▶ **Task directions**:
Go through the material and pull out every line with the string "from" in it.

▶ **Source material**:

%%

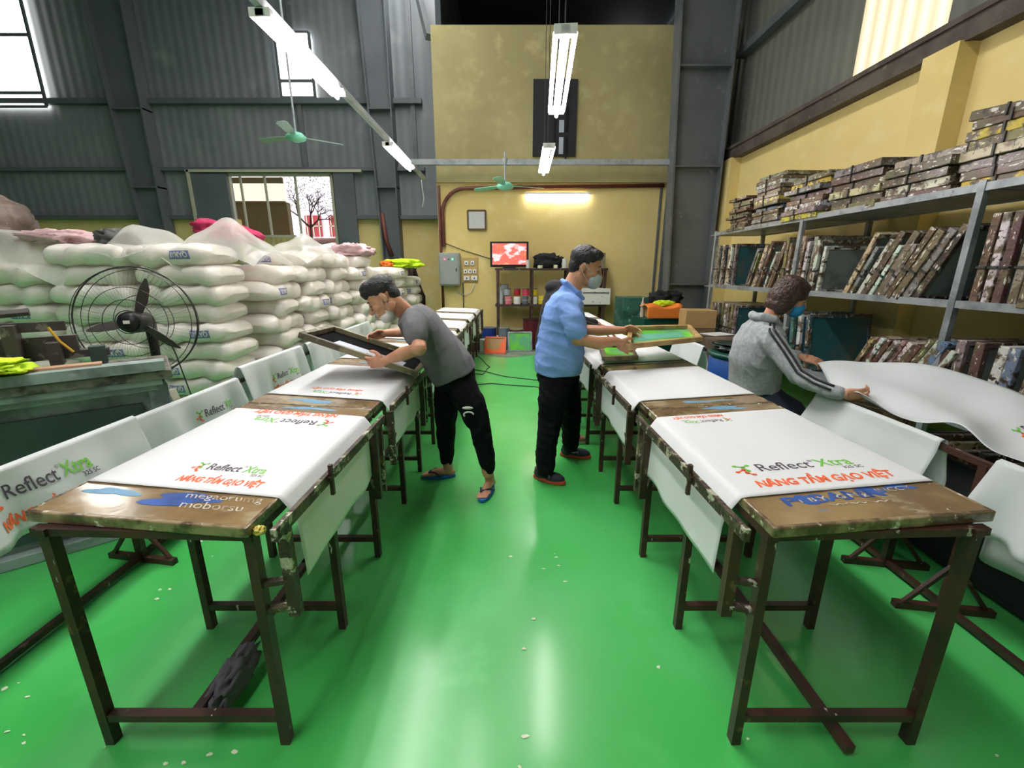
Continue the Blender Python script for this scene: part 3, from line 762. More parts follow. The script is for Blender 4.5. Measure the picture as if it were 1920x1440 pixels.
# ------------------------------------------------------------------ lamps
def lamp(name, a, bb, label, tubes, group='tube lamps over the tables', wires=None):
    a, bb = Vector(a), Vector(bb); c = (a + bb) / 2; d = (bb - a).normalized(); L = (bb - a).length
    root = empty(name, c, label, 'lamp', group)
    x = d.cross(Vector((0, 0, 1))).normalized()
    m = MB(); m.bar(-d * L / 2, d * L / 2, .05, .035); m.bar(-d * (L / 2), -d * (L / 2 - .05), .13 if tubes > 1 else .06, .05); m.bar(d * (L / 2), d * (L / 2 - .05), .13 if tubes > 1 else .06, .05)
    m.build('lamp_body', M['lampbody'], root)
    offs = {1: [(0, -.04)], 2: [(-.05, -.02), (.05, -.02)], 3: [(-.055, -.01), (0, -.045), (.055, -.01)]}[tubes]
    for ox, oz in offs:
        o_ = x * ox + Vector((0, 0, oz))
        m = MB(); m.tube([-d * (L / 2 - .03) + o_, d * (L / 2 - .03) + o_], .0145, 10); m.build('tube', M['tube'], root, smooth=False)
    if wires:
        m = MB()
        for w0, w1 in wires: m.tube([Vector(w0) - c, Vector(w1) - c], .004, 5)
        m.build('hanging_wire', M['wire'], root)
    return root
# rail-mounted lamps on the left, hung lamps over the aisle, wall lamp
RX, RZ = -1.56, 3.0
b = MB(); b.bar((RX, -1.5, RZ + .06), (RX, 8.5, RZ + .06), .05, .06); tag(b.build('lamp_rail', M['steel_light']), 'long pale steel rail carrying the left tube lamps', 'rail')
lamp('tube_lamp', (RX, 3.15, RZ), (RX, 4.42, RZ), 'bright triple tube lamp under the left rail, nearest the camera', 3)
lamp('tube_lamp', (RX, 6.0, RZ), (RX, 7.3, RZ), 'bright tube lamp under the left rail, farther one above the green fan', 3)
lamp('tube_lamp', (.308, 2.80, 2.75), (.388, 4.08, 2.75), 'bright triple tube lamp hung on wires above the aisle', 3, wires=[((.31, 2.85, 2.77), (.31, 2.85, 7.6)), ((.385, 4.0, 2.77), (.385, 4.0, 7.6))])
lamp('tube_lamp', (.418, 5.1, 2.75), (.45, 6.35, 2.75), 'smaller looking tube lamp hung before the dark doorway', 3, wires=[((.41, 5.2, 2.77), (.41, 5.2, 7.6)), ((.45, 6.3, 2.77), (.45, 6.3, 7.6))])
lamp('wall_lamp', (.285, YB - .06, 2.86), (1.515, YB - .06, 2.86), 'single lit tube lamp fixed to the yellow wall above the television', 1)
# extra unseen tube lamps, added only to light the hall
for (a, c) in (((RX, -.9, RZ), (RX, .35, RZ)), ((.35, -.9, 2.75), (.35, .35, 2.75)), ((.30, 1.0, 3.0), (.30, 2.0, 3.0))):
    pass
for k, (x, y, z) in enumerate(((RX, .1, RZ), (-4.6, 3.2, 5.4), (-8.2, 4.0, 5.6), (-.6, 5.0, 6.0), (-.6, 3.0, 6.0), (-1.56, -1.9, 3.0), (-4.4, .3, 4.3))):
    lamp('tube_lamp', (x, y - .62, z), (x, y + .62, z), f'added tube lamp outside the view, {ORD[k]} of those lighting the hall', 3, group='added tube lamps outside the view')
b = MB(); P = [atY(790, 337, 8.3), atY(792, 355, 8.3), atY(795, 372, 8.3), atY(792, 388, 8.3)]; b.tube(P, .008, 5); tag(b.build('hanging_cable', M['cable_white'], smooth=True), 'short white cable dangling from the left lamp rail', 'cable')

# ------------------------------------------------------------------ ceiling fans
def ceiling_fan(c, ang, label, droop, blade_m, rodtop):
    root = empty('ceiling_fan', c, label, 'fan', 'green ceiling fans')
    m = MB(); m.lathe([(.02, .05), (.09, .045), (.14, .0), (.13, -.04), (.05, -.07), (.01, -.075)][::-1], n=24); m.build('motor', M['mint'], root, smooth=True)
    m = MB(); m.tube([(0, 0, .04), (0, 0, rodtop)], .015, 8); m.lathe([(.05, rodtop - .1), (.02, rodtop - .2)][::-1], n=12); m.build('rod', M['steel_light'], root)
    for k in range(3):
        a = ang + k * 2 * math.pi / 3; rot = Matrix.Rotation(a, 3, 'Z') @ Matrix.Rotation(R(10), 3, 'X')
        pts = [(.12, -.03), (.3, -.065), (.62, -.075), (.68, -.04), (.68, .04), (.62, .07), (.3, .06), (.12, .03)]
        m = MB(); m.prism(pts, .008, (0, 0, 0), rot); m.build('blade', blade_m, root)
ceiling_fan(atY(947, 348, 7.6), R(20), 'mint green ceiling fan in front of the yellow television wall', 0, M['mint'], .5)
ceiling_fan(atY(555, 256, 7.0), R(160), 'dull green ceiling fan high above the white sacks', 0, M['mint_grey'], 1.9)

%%

▶ **Completed task**:
Continue the Blender Python script for this scene: part 3, from line 762. More parts follow. The script is for Blender 4.5. Measure the picture as if it were 1920x1440 pixels.
b = MB(); P = [atY(790, 337, 8.3), atY(792, 355, 8.3), atY(795, 372, 8.3), atY(792, 388, 8.3)]; b.tube(P, .008, 5); tag(b.build('hanging_cable', M['cable_white'], smooth=True), 'short white cable dangling from the left lamp rail', 'cable')